[RECORDED DATA start]
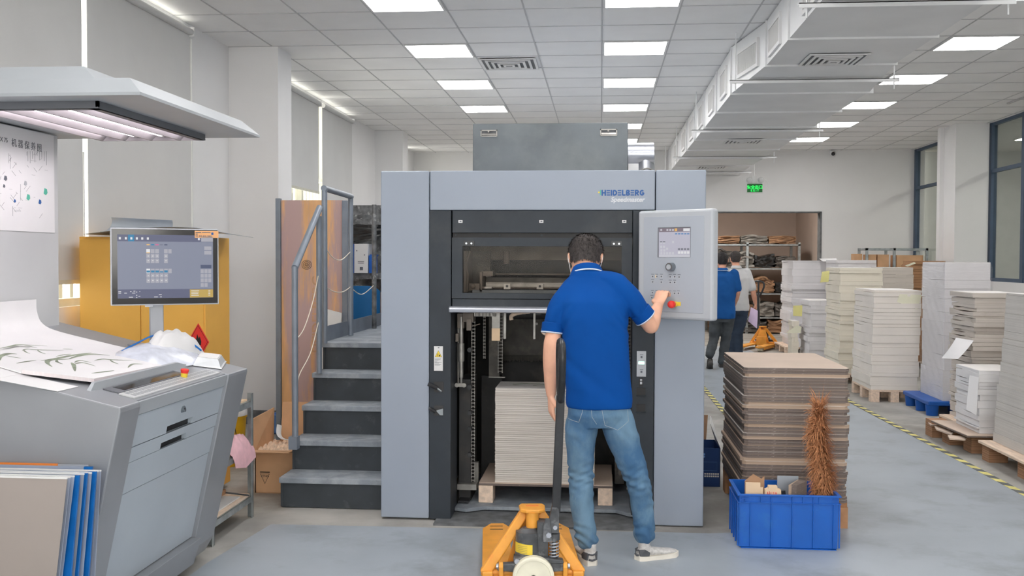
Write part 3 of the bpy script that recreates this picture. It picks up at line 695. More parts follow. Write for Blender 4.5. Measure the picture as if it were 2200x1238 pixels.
for i in range(16): g.box(-.755 + i * .0085, -.750 + i * .0085, 6.0, 6.02, 1.205, 1.236)
g.build('comb', press)
g = MB('cardboard_pale'); g.box(-.648, -.598, 5.99, 5.995, 1.06, 1.135); g.build('paper_tab', press)
for a in ((-.648, -.600, 6.0, 6.01, 1.13, 1.235), (-.58, -.565, 6.02, 6.03, 1.07, 1.235), (-.40, -.388, 6.02, 6.03, 1.07, 1.235)):
    g = MB('machine_steel'); g.box(*a); g.build('hanging_bracket', press)
g = MB('black'); g.cyl((-.60, 6.35, 1.215), (.25, 6.35, 1.215), .045, 20); g.build('delivery_roller', press, smooth=40)
g = MB('dark_iron')
for x in (-.50, -.40, -.30, -.15, .05): g.box(x, x + .03, 6.28, 6.33, 1.20, 1.25)
g.build('roller_clip', press)
g = MB('wood_pale'); g.tube(spline([(-.42, 6.0, 1.236), (-.49, 6.0, 1.228), (-.53, 6.0, 1.21), (-.53, 6.0, 1.185)]), .012, 8); g.build('hook_lever', press, smooth=40, label='cream curved lever')
g = MB('wood_pale'); g.tube(spline([(-.30, 6.0, 1.236), (-.315, 6.0, 1.19), (-.345, 6.0, 1.13), (-.335, 6.0, 1.105), (-.31, 6.0, 1.105), (-.30, 6.0, 1.14), (-.30, 6.0, 1.19)]), .0075, 8); g.tube([(-.30, 6.0, 1.23), (-.22, 6.0, 1.24)], .008, 8); g.build('loop_lever', press, smooth=40, label='cream loop-ended lever')
# right side mechanism, seen past the operator
g = MB('cavity_mid'); g.box(.19, .22, 6.15, 6.3, .1, 1.2); g.box(.10, .16, 6.5, 6.6, .1, .42); g.box(.12, .20, 6.3, 6.34, .20, .24); g.build('right_guide', press); chain(.176, 6.12, .15, 1.2, w=.010)
g = MB('machine_steel'); g.box(-.88, -.76, 6.16, 6.24, .115, .15); g.box(-.79, -.765, 6.3, 6.34, .1, .26); g.build('foot_bracket', press)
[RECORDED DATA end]
WHAT YOU NEED TO DO |
Omit any images, then output the listing exactly.

SOLUTION FOR THIS TASK |
Write part 3 of the bpy script that recreates this picture. It picks up at line 695. More parts follow. Write for Blender 4.5. Measure the picture as if it were 2200x1238 pixels.
for i in range(16): g.box(-.755 + i * .0085, -.750 + i * .0085, 6.0, 6.02, 1.205, 1.236)
g.build('comb', press)
g = MB('cardboard_pale'); g.box(-.648, -.598, 5.99, 5.995, 1.06, 1.135); g.build('paper_tab', press)
for a in ((-.648, -.600, 6.0, 6.01, 1.13, 1.235), (-.58, -.565, 6.02, 6.03, 1.07, 1.235), (-.40, -.388, 6.02, 6.03, 1.07, 1.235)):
    g = MB('machine_steel'); g.box(*a); g.build('hanging_bracket', press)
g = MB('black'); g.cyl((-.60, 6.35, 1.215), (.25, 6.35, 1.215), .045, 20); g.build('delivery_roller', press, smooth=40)
g = MB('dark_iron')
for x in (-.50, -.40, -.30, -.15, .05): g.box(x, x + .03, 6.28, 6.33, 1.20, 1.25)
g.build('roller_clip', press)
g = MB('wood_pale'); g.tube(spline([(-.42, 6.0, 1.236), (-.49, 6.0, 1.228), (-.53, 6.0, 1.21), (-.53, 6.0, 1.185)]), .012, 8); g.build('hook_lever', press, smooth=40, label='cream curved lever')
g = MB('wood_pale'); g.tube(spline([(-.30, 6.0, 1.236), (-.315, 6.0, 1.19), (-.345, 6.0, 1.13), (-.335, 6.0, 1.105), (-.31, 6.0, 1.105), (-.30, 6.0, 1.14), (-.30, 6.0, 1.19)]), .0075, 8); g.tube([(-.30, 6.0, 1.23), (-.22, 6.0, 1.24)], .008, 8); g.build('loop_lever', press, smooth=40, label='cream loop-ended lever')
# right side mechanism, seen past the operator
g = MB('cavity_mid'); g.box(.19, .22, 6.15, 6.3, .1, 1.2); g.box(.10, .16, 6.5, 6.6, .1, .42); g.box(.12, .20, 6.3, 6.34, .20, .24); g.build('right_guide', press); chain(.176, 6.12, .15, 1.2, w=.010)
g = MB('machine_steel'); g.box(-.88, -.76, 6.16, 6.24, .115, .15); g.box(-.79, -.765, 6.3, 6.34, .1, .26); g.build('foot_bracket', press)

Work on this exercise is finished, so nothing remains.